Before this summer, when was I last on a plane? 2018 – a disastrous trip to Amsterdam for a friend’s 60th, when I managed to be so ill I barely left the extremely underwhelming hotel room. And before that…can’t remember. We’re campers, so we tend to do a road trip – and don’t get me wrong, I love a road trip.
Back in the day, though, I got a massive thrill from those departure boards. Yes, I was on my way to Dublin, but look – I could be going to Bangkok, or New York, or Melbourne, or Cairo, or, well, anywhere, really. Going There from Here – wow!
I love road signs, too. Not all of them, obviously, but in the south of Spain there’s one that says Seville, Granada, Cordoba – and what could be more redolent of southern Spain? You can smell the oranges on it. It’s a far cry from Manchester, Leeds, Wakefield. Mind you, I’ve just been up to Liverpool and I did enjoy the big signs saying THE NORTH-WEST. And I love the clarity of the MI: THE NORTH. THE SOUTH.
What I love here is the possibility. The thought that you could go anywhere. The thought that you could just drive north and north and north, past Yorkshire, past Northumberland, into Scotland, nothing stopping you but the North Sea. And in airports, even the sea doesn’t stop you. You could literally step out of a plane into a different hemisphere, a different continent, a place where you can’t even read the street signs, a city where the streets smell of heat and sesame oil, a city where everyone’s wearing fur-lined boots, a city that has no idea who you are or where you come from.

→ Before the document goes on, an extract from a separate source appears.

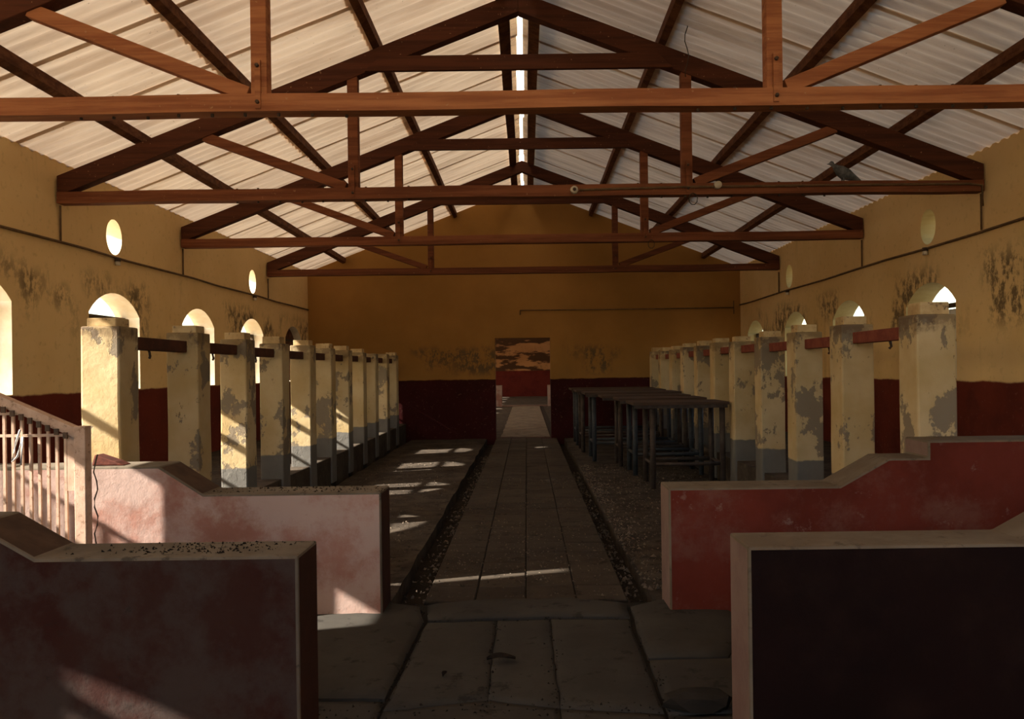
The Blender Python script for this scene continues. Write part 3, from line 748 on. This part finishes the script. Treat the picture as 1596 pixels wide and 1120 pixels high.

I missed all that. And I’d become afraid of going too far from home. And then, this summer, we flew to Italy. It was a difficult decision – flying is ecologically unsound, airports are tricky places – and then a stressful one, as we watched footage of people stranded in airports for days on end waiting for flights that had been cancelled and re-cancelled. We’d decided to fly because of the narrow windows between my treatments, and we didn’t want to have swapped days on the road and nights in provincial French hotels for hours sitting on the floor in a crowded airport.
In the end, it was fine. The flights ran smoothly, Italy was…Italy!…you know, amazing food, wonderful wine, fantastic architecture, the whole package – and the departure boards were still there, still magical.